Ora, isso significa que um vinho da família Kabinett poderá ser extra seco, seco, meio seco ou ligeiramente doce… e que muitas vezes é quase impossível descortinar qual o grau de doçura até ao momento em que se prova o vinho. Claro que palavras como trocken (seco), halbtrocken (meio seco), feinherb (meio seco mas ligeiramente mais doce que halbtrocken), lieblich (meio doce) ou süß (doce) podem ajudar… mas muitos produtores simplesmente não as usam ou preferem aproveitar métodos caseiros, como a indicação de diferentes números de estrelas, diferentes tonalidades para o mesmo rótulo, cápsulas maiores nos gargalos para cada tipo de doçura ou outra forma qualquer de aumentar a confusão… no país que é reconhecido como um modelo de racionalidade e padronização.

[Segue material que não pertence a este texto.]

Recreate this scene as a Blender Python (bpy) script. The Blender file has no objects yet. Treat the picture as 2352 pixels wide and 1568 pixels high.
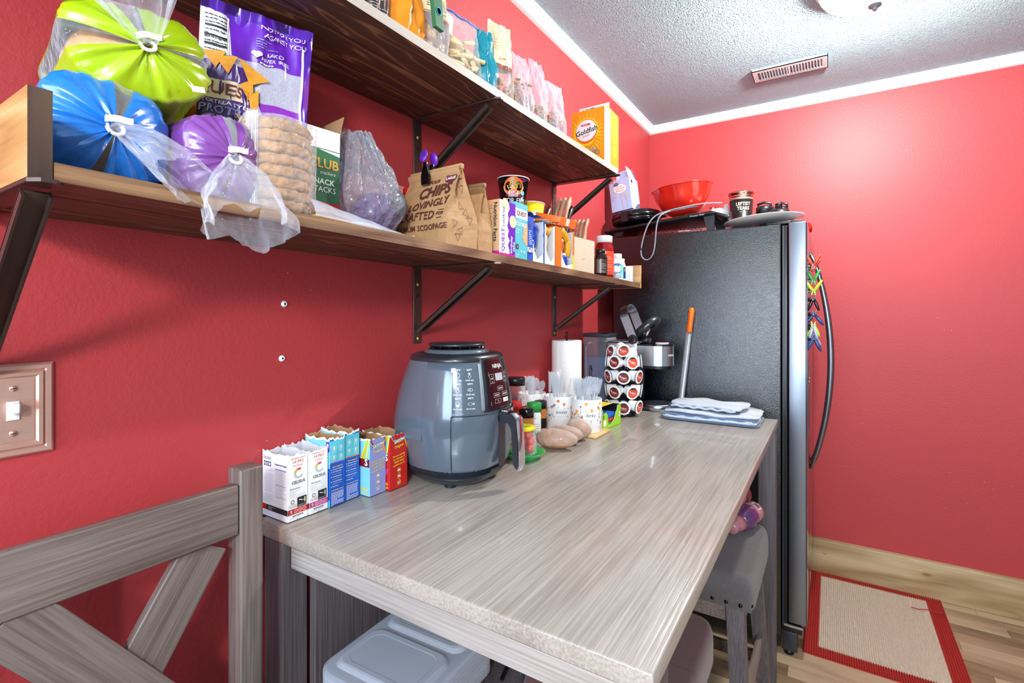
import bpy, bmesh, math, random
from mathutils import Vector, Matrix, noise
R = math.radians; PI = math.pi
C = bpy.context.scene.collection
rnd = random.Random(7)
sc = bpy.context.scene
# ------------------------------------------------------------------ camera, light, exposure
cam = bpy.data.cameras.new('camera'); cam.lens = 17.6; cam.sensor_width = 36; cam.shift_y = -0.02934
cam.clip_start = 0.02
camo = bpy.data.objects.new('camera', cam); C.objects.link(camo)
camo.location = (0.928, 0, 1.33); camo.rotation_euler = (R(90), 0, R(32.5)); sc.camera = camo
sc.view_settings.view_transform = 'Standard'; sc.view_settings.look = 'None'
sc.view_settings.gamma = 1; sc.view_settings.use_curve_mapping = False
sc.view_settings.exposure = 0.0
w = bpy.data.worlds.new('sky'); sc.world = w; w.use_nodes = True
w.node_tree.nodes['Background'].inputs[0].default_value = (0.62, 0.78, 1, 1)
w.node_tree.nodes['Background'].inputs[1].default_value = 2.0
def light(name, kind, loc, rot, energy, col, **k):
    l = bpy.data.lights.new(name, kind); l.energy = energy; l.color = col
    for a, b in k.items(): setattr(l, a, b)
    o = bpy.data.objects.new(name, l); o.location = loc; o.rotation_euler = rot; C.objects.link(o); return o
# bulb inside the ceiling dome
light('ceiling_bulb', 'POINT', (1.05, 2.03, 2.375), (0, 0, 0), 195, (1, 0.97, 0.93), shadow_soft_size=0.035)
# daylight coming in through the window in the rear wall
light('window_daylight', 'AREA', (0.65, -1.72, 1.5), (R(90), 0, 0), 55, (0.62, 0.80, 1), shape='RECTANGLE', size=1.3, size_y=1.2)
# added source behind the photographer, no fixture known there
kl = light('added_rear_light', 'AREA', (1.6, -1.45, 2.05), (0, 0, 0), 54, (0.96, 0.98, 1), shape='DISK', size=0.32)
kl.rotation_euler = (Vector((0.25, 1.3, 1.15))-kl.location).to_track_quat('-Z', 'Y').to_euler()
light('added_haze_light', 'AREA', (2.55, -1.72, 1.55), (R(90), 0, 0), 22, (0.82, 0.93, 1), shape='RECTANGLE', size=1.3, size_y=1.5)  # added together with its window to put pale haze on the back wall
light('side_fill_light', 'AREA', (3.3, 1.0, 1.5), (R(90), 0, R(90)), 3, (0.92, 0.98, 1), shape='RECTANGLE', size=2.2, size_y=1.8)  # added soft fill in front of the closed right wall, no lamp there

# ------------------------------------------------------------------ materials
MT = {}
def lin(h):
    h = h.lstrip('#'); r = []
    for i in (0, 2, 4):
        c = int(h[i:i+2], 16)/255
        r.append(c/12.92 if c <= .04045 else ((c+.055)/1.055)**2.4)
    return (*r, 1)
def nn(nt, t, **k):
    n = nt.nodes.new(t)
    for a, b in k.items(): setattr(n, a, b)
    return n
def base(name):
    m = bpy.data.materials.new(name); m.use_nodes = True; nt = m.node_tree
    return m, nt, nt.nodes['Principled BSDF']
def mat(name, col, rough=.5, metal=0, var=.08, scale=25, bump=0, bscale=60, spec=.5, alpha=1, emit=0, trans=0, coat=0, sheen=0, stretch=None):
    if name in MT: return MT[name]
    m, nt, p = base(name); c = lin(col)
    tc = nn(nt, 'ShaderNodeTexCoord'); mp = nn(nt, 'ShaderNodeMapping'); nt.links.new(tc.outputs['Object'], mp.inputs[0])
    if stretch: mp.inputs['Scale'].default_value = stretch
    n = nn(nt, 'ShaderNodeTexNoise'); n.inputs['Scale'].default_value = scale; n.inputs['Detail'].default_value = 3
    nt.links.new(mp.outputs[0], n.inputs['Vector'])
    mx = nn(nt, 'ShaderNodeMix', data_type='RGBA')
    mx.inputs[6].default_value = tuple(x*(1-var) for x in c[:3])+(1,)
    mx.inputs[7].default_value = tuple(min(1, x*(1+var)) for x in c[:3])+(1,)
    nt.links.new(n.outputs[0], mx.inputs[0]); nt.links.new(mx.outputs[2], p.inputs['Base Color'])
    p.inputs['Roughness'].default_value = rough; p.inputs['Metallic'].default_value = metal
    p.inputs['Specular IOR Level'].default_value = spec; p.inputs['Alpha'].default_value = alpha
    p.inputs['Transmission Weight'].default_value = trans; p.inputs['Coat Weight'].default_value = coat
    p.inputs['Sheen Weight'].default_value = sheen
    if emit:
        nt.links.new(mx.outputs[2], p.inputs['Emission Color']); p.inputs['Emission Strength'].default_value = emit
    if bump:
        n2 = nn(nt, 'ShaderNodeTexNoise'); n2.inputs['Scale'].default_value = bscale; n2.inputs['Detail'].default_value = 4
        nt.links.new(mp.outputs[0], n2.inputs['Vector'])
        b = nn(nt, 'ShaderNodeBump'); b.inputs['Strength'].default_value = bump; b.inputs['Distance'].default_value = .002
        nt.links.new(n2.outputs[0], b.inputs['Height']); nt.links.new(b.outputs[0], p.inputs['Normal'])
    MT[name] = m; return m
def film(name, col='ffffff', base_a=.12, edge=.5, rough=.12, bump=.3, bscale=30, tint='ffffff'):
    """thin clear plastic: see-through, with a glossy and a slightly milky share that grows at grazing angles"""
    m, nt, p = base(name); nt.nodes.remove(p); out = nt.nodes['Material Output']
    tr = nn(nt, 'ShaderNodeBsdfTransparent'); tr.inputs[0].default_value = lin(tint)
    pr = nn(nt, 'ShaderNodeBsdfPrincipled'); pr.inputs['Base Color'].default_value = lin(col); pr.inputs['Roughness'].default_value = rough
    lw = nn(nt, 'ShaderNodeLayerWeight'); lw.inputs[0].default_value = .35
    ma = nn(nt, 'ShaderNodeMath', operation='MULTIPLY_ADD', use_clamp=True); ma.inputs[1].default_value = edge; ma.inputs[2].default_value = base_a
    nt.links.new(lw.outputs['Facing'], ma.inputs[0])
    mx = nn(nt, 'ShaderNodeMixShader'); nt.links.new(ma.outputs[0], mx.inputs[0])
    nt.links.new(tr.outputs[0], mx.inputs[1]); nt.links.new(pr.outputs[0], mx.inputs[2]); nt.links.new(mx.outputs[0], out.inputs[0])
    if bump:
        tc = nn(nt, 'ShaderNodeTexCoord'); n2 = nn(nt, 'ShaderNodeTexNoise'); n2.inputs['Scale'].default_value = bscale
        nt.links.new(tc.outputs['Object'], n2.inputs['Vector']); b = nn(nt, 'ShaderNodeBump'); b.inputs['Strength'].default_value = bump; b.inputs['Distance'].default_value = .01
        nt.links.new(n2.outputs[0], b.inputs['Height']); nt.links.new(b.outputs[0], pr.inputs['Normal'])
    MT[name] = m; return m
def wood(name, c1, c2, c3, along='y', rough=.5, scale=1.0, bump=.35, rings=1.0, fine=.35, rndcol=.0, coords='Object', coat=0, knots=None, ring_pow=1.0, ringf=(1.1, 7)):
    m, nt, p = base(name); L = nt.links.new
    if coords == 'World':
        g = nn(nt, 'ShaderNodeNewGeometry'); src = g.outputs['Position']
    else:
        g = nn(nt, 'ShaderNodeTexCoord'); src = g.outputs['Object']
    oi = nn(nt, 'ShaderNodeObjectInfo'); mul = nn(nt, 'ShaderNodeVectorMath', operation='SCALE')
    comb = nn(nt, 'ShaderNodeCombineXYZ')
    for i in range(3): L(oi.outputs['Random'], comb.inputs[i])
    L(comb.outputs[0], mul.inputs[0]); mul.inputs['Scale'].default_value = 7.3
    add = nn(nt, 'ShaderNodeVectorMath', operation='ADD'); L(src, add.inputs[0]); L(mul.outputs[0], add.inputs[1])
    def mapped(sa, sb):
        mp = nn(nt, 'ShaderNodeMapping'); s = [sb*scale]*3; s['xyz'.index(along)] = sa*scale
        mp.inputs['Scale'].default_value = s; L(add.outputs[0], mp.inputs[0]); return mp
    m1 = mapped(*ringf); n1 = nn(nt, 'ShaderNodeTexNoise'); n1.inputs['Scale'].default_value = 1; n1.inputs['Detail'].default_value = 2; n1.inputs['Distortion'].default_value = .4
    L(m1.outputs[0], n1.inputs['Vector'])
    mm = nn(nt, 'ShaderNodeMath', operation='MULTIPLY'); mm.inputs[1].default_value = 14*rings; L(n1.outputs[0], mm.inputs[0])
    fr = nn(nt, 'ShaderNodeMath', operation='PINGPONG'); fr.inputs[1].default_value = 1; L(mm.outputs[0], fr.inputs[0])
    m2 = mapped(6, 260); n2 = nn(nt, 'ShaderNodeTexNoise'); n2.inputs['Scale'].default_value = 1; n2.inputs['Detail'].default_value = 3; L(m2.outputs[0], n2.inputs['Vector'])
    m3 = mapped(2, 12); n3 = nn(nt, 'ShaderNodeTexNoise'); n3.inputs['Scale'].default_value = 1; n3.inputs['Detail'].default_value = 3; L(m3.outputs[0], n3.inputs['Vector'])
    a = nn(nt, 'ShaderNodeMath', operation='MULTIPLY_ADD'); a.inputs[1].default_value = fine; L(n2.outputs[0], a.inputs[0])
    pw_ = nn(nt, 'ShaderNodeMath', operation='POWER'); pw_.inputs[1].default_value = ring_pow; L(fr.outputs[0], pw_.inputs[0])
    b = nn(nt, 'ShaderNodeMath', operation='MULTIPLY'); b.inputs[1].default_value = .45*rings; L(pw_.outputs[0], b.inputs[0])
    L(b.outputs[0], a.inputs[2])
    c = nn(nt, 'ShaderNodeMath', operation='MULTIPLY_ADD'); c.inputs[1].default_value = .55; L(n3.outputs[0], c.inputs[0]); L(a.outputs[0], c.inputs[2])
    last = c.outputs[0]
    if rndcol:
        r2 = nn(nt, 'ShaderNodeMath', operation='MULTIPLY_ADD'); r2.inputs[1].default_value = rndcol; L(oi.outputs['Random'], r2.inputs[0])
        s2 = nn(nt, 'ShaderNodeMath', operation='SUBTRACT'); L(last, s2.inputs[0]); s2.inputs[1].default_value = rndcol/2; L(s2.outputs[0], r2.inputs[2]); last = r2.outputs[0]
    cr = nn(nt, 'ShaderNodeValToRGB'); e = cr.color_ramp.elements
    lo = .28; hi = .28+.30*rings+.5*fine+.15
    e[0].position = lo; e[0].color = lin(c1); e[1].position = min(1, hi); e[1].color = lin(c3)
    x = e.new((lo+min(1, hi))/2); x.color = lin(c2); L(last, cr.inputs[0])
    colout = cr.outputs[0]
    for (kx, ky, kz, kr) in (knots or []):
        g2 = nn(nt, 'ShaderNodeNewGeometry'); sb = nn(nt, 'ShaderNodeVectorMath', operation='SUBTRACT'); sb.inputs[1].default_value = (kx, ky, kz); L(g2.outputs['Position'], sb.inputs[0])
        sm = nn(nt, 'ShaderNodeVectorMath', operation='MULTIPLY'); s = [1/kr]*3; s['xyz'.index(along)] = .45/kr; sm.inputs[1].default_value = s; L(sb.outputs[0], sm.inputs[0])
        ln = nn(nt, 'ShaderNodeVectorMath', operation='LENGTH'); L(sm.outputs[0], ln.inputs[0])
        ad = nn(nt, 'ShaderNodeMath', operation='MULTIPLY_ADD'); ad.inputs[1].default_value = 1.2; L(n3.outputs[0], ad.inputs[0]); L(ln.outputs['Value'], ad.inputs[2])
        rr = nn(nt, 'ShaderNodeValToRGB'); rr.color_ramp.elements[0].color = (.12, .05, .02, 1); rr.color_ramp.elements[0].position = .55
        rr.color_ramp.elements[1].color = (1, 1, 1, 1); rr.color_ramp.elements[1].position = 1.0
        q = rr.color_ramp.elements.new(.8); q.color = (.62, .40, .2, 1); L(ad.outputs[0], rr.inputs[0])
        mu = nn(nt, 'ShaderNodeMix', data_type='RGBA', blend_type='MULTIPLY'); mu.inputs[0].default_value = .85; L(colout, mu.inputs[6]); L(rr.outputs[0], mu.inputs[7]); colout = mu.outputs[2]
    L(colout, p.inputs['Base Color']); p.inputs['Roughness'].default_value = rough; p.inputs['Coat Weight'].default_value = coat
    if bump:
        bp = nn(nt, 'ShaderNodeBump'); bp.inputs['Strength'].default_value = bump; bp.inputs['Distance'].default_value = .0012
        L(n2.outputs[0], bp.inputs['Height']); L(bp.outputs[0], p.inputs['Normal'])
    MT[name] = m; return m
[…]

Muito melhor que confiar na legislação é confiar nos produtores, nos nomes que dão garantias de qualidade independentemente de o vinho ser mais seco, mais doce, mais dócil ou mais encorpado. Entre os grandes nomes a reter e que vale a pena considerar na região de Mosel encontram-se Fritz Haag, Egon Müller, JJ Prüm, Heymann Lõwenstein, Selbach Oster, Wegeller, Karthäuserhof, Maximin Grünhaus ou Kerpen. Em Rheingau, Pfalz, Nahe, Franken ou Rheinessen procure por Robert Weil, Müller Catoir, Künstler, Schlossgut Diel, Pfeffingen, Wegeler, Dõnnhoff, Breuer, Koehler Ruprecht, Reichsrat Von Buhl, Wittmann ou Horst Sauer.